Nas últimas semanas de abril, três conhecidos nomes da cultura, política e academia nacional alertaram para a necessidade de os democratas continuarem atentos às ações dos golpistas. Chico Buarque, ao receber o Prêmio Camões, em Portugal, afirmou que, apesar da vitória de Lula, “não podemos nos distrair, pois a ameaça fascista persiste no Brasil como um pouco por toda a parte”. O ex-governador Tarso Genro, em seu artigo “Gonçalves Dias e as lições do golpismo híbrido”, publicado em diversos sites, ressaltou que, no mundo contemporâneo, os fascistas “ora estão no poder e promovem guerras e armas, ora estão na oposição onde assediam a democracia liberal cansada”. Segundo o professor Francisco Carlos Teixeira da Silva, autor de O concerto das nações: conservadores, reacionários e fascistas (1833-1945), “há um golpe de estado em curso contra o governo do presidente Lula”. A afirmação consta do artigo “O golpe de Estado em curso”, também publicado em vários sites, e da entrevista dada à TV 247, do site Brasil 247. 
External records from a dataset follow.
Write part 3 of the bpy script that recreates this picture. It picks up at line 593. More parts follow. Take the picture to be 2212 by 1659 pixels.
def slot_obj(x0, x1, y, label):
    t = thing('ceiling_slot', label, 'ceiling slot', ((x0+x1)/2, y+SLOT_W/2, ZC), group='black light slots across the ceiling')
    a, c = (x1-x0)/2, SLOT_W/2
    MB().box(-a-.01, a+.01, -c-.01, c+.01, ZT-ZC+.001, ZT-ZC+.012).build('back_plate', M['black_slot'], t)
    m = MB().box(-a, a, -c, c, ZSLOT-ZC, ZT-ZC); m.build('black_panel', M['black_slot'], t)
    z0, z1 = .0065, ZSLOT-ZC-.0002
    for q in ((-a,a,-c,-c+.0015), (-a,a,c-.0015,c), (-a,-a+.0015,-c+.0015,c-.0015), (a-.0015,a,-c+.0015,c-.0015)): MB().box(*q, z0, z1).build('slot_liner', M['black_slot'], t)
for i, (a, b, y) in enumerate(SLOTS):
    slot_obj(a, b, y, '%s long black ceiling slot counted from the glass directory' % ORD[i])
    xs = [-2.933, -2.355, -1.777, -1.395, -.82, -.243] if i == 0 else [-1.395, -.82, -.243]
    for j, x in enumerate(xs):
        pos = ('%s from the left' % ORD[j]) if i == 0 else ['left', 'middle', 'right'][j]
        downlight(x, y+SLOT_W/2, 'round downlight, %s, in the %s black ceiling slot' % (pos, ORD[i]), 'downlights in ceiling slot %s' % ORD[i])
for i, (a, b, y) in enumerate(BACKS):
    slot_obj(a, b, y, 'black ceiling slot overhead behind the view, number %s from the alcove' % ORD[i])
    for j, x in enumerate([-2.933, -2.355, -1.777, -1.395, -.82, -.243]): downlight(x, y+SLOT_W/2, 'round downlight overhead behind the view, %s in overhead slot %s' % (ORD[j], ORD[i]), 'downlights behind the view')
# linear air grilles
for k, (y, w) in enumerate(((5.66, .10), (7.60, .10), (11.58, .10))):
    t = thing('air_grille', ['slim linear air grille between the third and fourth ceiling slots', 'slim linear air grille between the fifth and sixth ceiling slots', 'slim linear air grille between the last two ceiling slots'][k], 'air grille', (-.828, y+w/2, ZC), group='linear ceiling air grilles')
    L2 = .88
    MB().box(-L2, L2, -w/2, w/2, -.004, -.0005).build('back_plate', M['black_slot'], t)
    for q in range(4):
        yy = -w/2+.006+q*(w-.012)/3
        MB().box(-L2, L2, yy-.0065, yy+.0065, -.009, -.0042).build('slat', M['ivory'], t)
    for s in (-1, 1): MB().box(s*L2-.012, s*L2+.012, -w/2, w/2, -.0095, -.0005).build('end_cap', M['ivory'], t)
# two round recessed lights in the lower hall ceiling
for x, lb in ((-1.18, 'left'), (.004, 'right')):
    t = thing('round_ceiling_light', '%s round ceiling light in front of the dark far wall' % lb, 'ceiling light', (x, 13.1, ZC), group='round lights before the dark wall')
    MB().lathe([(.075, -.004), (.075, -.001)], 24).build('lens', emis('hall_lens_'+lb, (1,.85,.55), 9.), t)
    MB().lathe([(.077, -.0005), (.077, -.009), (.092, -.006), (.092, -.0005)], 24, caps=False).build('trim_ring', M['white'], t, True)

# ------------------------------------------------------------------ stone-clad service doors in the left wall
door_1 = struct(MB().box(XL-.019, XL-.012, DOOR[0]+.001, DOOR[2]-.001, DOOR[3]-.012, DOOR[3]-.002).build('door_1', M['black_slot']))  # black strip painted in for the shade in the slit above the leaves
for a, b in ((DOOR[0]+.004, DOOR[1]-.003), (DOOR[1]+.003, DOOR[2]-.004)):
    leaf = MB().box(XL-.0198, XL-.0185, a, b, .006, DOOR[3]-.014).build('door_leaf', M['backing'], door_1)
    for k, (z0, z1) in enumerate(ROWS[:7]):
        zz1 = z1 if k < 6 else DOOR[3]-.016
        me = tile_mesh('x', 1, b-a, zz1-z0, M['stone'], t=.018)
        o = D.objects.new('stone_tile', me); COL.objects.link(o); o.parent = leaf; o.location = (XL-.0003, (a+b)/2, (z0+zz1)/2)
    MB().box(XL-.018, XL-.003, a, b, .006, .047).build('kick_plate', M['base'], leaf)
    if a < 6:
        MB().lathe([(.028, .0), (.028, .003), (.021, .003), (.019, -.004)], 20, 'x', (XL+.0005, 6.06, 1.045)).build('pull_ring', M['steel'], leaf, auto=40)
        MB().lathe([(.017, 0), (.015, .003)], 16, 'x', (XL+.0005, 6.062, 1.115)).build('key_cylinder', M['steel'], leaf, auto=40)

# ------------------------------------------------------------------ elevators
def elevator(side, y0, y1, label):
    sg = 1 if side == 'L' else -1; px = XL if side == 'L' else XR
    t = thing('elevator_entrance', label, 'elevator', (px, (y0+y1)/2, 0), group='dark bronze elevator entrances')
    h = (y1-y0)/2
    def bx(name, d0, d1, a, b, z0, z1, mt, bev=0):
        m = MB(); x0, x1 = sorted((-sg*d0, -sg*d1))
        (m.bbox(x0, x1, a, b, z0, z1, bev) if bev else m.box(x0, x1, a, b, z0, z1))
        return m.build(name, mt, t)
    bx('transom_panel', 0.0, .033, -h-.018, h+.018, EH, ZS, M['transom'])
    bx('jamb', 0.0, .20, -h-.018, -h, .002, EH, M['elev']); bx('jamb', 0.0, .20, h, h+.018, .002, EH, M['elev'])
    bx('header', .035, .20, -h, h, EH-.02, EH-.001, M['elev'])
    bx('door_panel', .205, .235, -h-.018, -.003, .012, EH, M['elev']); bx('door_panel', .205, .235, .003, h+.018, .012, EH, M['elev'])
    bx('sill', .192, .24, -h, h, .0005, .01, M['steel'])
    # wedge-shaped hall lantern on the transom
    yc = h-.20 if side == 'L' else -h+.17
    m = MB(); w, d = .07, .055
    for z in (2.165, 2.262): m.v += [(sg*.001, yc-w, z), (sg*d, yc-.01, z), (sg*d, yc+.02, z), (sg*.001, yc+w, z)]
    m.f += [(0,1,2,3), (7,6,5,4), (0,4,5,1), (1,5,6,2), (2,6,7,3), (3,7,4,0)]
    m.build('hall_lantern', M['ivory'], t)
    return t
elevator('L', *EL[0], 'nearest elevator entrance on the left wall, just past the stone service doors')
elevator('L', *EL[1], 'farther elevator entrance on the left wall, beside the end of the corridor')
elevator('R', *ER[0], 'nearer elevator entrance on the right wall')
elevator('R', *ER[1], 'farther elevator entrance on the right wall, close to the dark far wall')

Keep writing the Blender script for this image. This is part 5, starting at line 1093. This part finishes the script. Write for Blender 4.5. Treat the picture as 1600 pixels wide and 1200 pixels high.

Teixeira da Silva acredita que a movimentação internacional de Lula “contraria, irrita e move as forças americanas para deslegitimar o governo Lula da Silva”.  No plano interno, diz o professor, “o núcleo político de Lula errou em encetar uma política de ‘normalidade’ democrática, mesmo após quatro tentativas de golpe de estado: em 7 de setembro de 2021, em 30 de outubro de 2022, em 12 de dezembro de 2022 e em 8 de janeiro de 2023”. 

Tarso Genro conclui seu texto em tom positivo, de esperança: “No que concerne à Segurança do Estado brasileiro – na sua dimensão interna e externa – a Guerra Híbrida terminou por fundi-las sem volta. E sem dúvida o 8 de janeiro é muito cristalino sobre isso: a falência do golpe foi a vitória da virtude e este tempo, que agora se abre, pode acalentar uma democracia renovada, que recoloque a esperança que a solidariedade, a igualdade e a Justiça, ainda tem lugar no coração de uma ampla maioria do povo brasileiro”.

Por tudo que foi dito aqui, fico com o Chico Buarque. Assino embaixo do seu alerta: “Não podemos nos distrair”. A direita não quer paz. Quer poder, já. Por isto, insiste no golpe. Mesmo que a prisão esteja logo ali, a um passo de distância.